* _What to produce_
Retype nothing but the lines from the start of the material up to and including the line with "return a * (1 - fy) + b * fy". Pictures don't belong in the copy.
>> begin
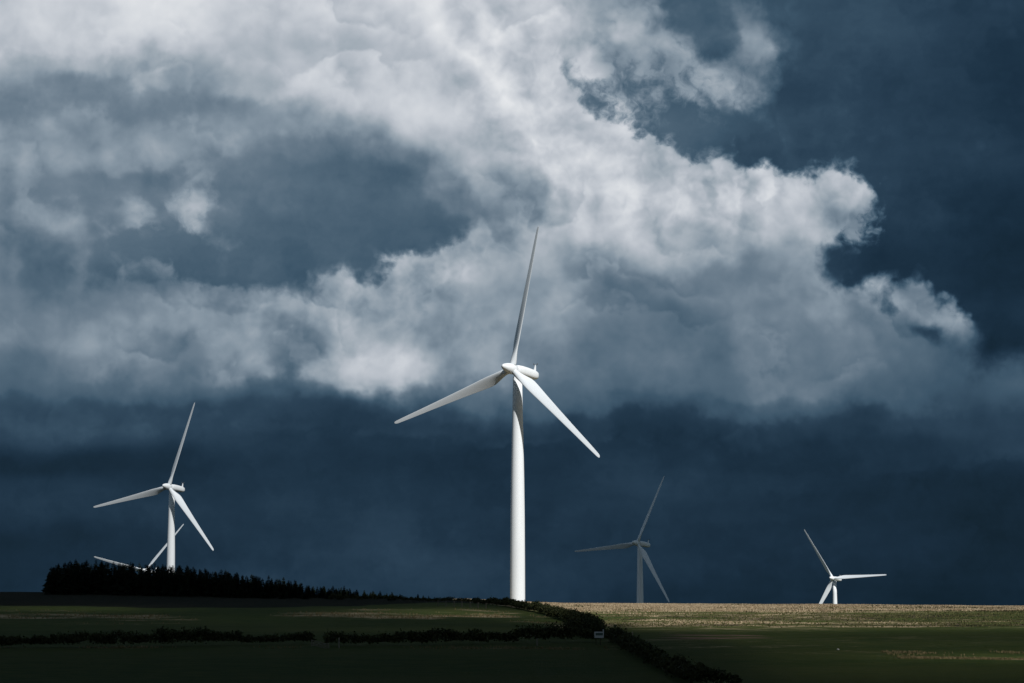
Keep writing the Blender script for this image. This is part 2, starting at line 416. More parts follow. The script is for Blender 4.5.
def mesh_np(name, verts, faces, smooth=False):
    """verts (n,3), faces (m,k) with k constant"""
    me = bpy.data.meshes.new(name)
    verts = np.asarray(verts, np.float32)
    faces = np.asarray(faces, np.int32)
    k = faces.shape[1]
    me.vertices.add(len(verts))
    me.vertices.foreach_set('co', verts.ravel())
    me.loops.add(faces.size)
    me.loops.foreach_set('vertex_index', faces.ravel())
    me.polygons.add(len(faces))
    me.polygons.foreach_set('loop_start', np.arange(0, faces.size, k, dtype=np.int32))
    if smooth:
        me.polygons.foreach_set('use_smooth', np.ones(len(faces), bool))
    me.update(calc_edges=True)
    return me


def smooth01(a, b, x):
    t = np.clip((np.asarray(x, float) - a) / (b - a), 0, 1)
    return t * t * (3 - 2 * t)


def vnoise(x, y, s, seed=0.0):
    """smooth value noise, about -1..1, vectorised"""
    x = np.asarray(x, float) / s + seed * 17.3
    y = np.asarray(y, float) / s + seed * 9.7
    xi, yi = np.floor(x), np.floor(y)
    fx, fy = x - xi, y - yi
    fx, fy = fx * fx * (3 - 2 * fx), fy * fy * (3 - 2 * fy)

    def h(i, j):
        v = np.sin(i * 127.1 + j * 311.7) * 43758.5453
        return (v - np.floor(v)) * 2 - 1
    a = h(xi, yi) * (1 - fx) + h(xi + 1, yi) * fx
    b = h(xi, yi + 1) * (1 - fx) + h(xi + 1, yi + 1) * fx
    return a * (1 - fy) + b * fy


# ------------------------------------------------------------------ terrain
PY = np.array([-3000, -600, -200, -60, 0, 60, 140, 240, 330, 430, 520, 600, 655, 710, 800, 900, 1096, 1324, 1524, 1650, 2500, 4500, 70000.])
PZ = np.array([20, 22, 17, 10.2, 8.3, 5.9, 3.1, 1.9, 4.5, 6.4, 8.65, 10.25, 10.8, 10.3, 8.0, 5.0, -0.3, -20, -32.4, -35.5, -46, -50, -50.])
RX = np.array([-400, -135, -100, -55, -12, 2, 14, 60, 136, 400.])
RZ = np.array([14.5, 13.75, 13.3, 12.4, 11.6, 10.9, 10.5, 10.35, 9.85, 9.2])
_sl = np.diff(PZ) / np.diff(PY)
_tg = np.concatenate([[0], np.where(_sl[:-1] * _sl[1:] > 0, 2 * _sl[:-1] * _sl[1:] / (_sl[:-1] + _sl[1:] + 1e-12), 0), [0]])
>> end
* _Reply to the task_
Keep writing the Blender script for this image. This is part 2, starting at line 416. More parts follow. The script is for Blender 4.5.
def mesh_np(name, verts, faces, smooth=False):
    """verts (n,3), faces (m,k) with k constant"""
    me = bpy.data.meshes.new(name)
    verts = np.asarray(verts, np.float32)
    faces = np.asarray(faces, np.int32)
    k = faces.shape[1]
    me.vertices.add(len(verts))
    me.vertices.foreach_set('co', verts.ravel())
    me.loops.add(faces.size)
    me.loops.foreach_set('vertex_index', faces.ravel())
    me.polygons.add(len(faces))
    me.polygons.foreach_set('loop_start', np.arange(0, faces.size, k, dtype=np.int32))
    if smooth:
        me.polygons.foreach_set('use_smooth', np.ones(len(faces), bool))
    me.update(calc_edges=True)
    return me


def smooth01(a, b, x):
    t = np.clip((np.asarray(x, float) - a) / (b - a), 0, 1)
    return t * t * (3 - 2 * t)


def vnoise(x, y, s, seed=0.0):
    """smooth value noise, about -1..1, vectorised"""
    x = np.asarray(x, float) / s + seed * 17.3
    y = np.asarray(y, float) / s + seed * 9.7
    xi, yi = np.floor(x), np.floor(y)
    fx, fy = x - xi, y - yi
    fx, fy = fx * fx * (3 - 2 * fx), fy * fy * (3 - 2 * fy)

    def h(i, j):
        v = np.sin(i * 127.1 + j * 311.7) * 43758.5453
        return (v - np.floor(v)) * 2 - 1
    a = h(xi, yi) * (1 - fx) + h(xi + 1, yi) * fx
    b = h(xi, yi + 1) * (1 - fx) + h(xi + 1, yi + 1) * fx
    return a * (1 - fy) + b * fy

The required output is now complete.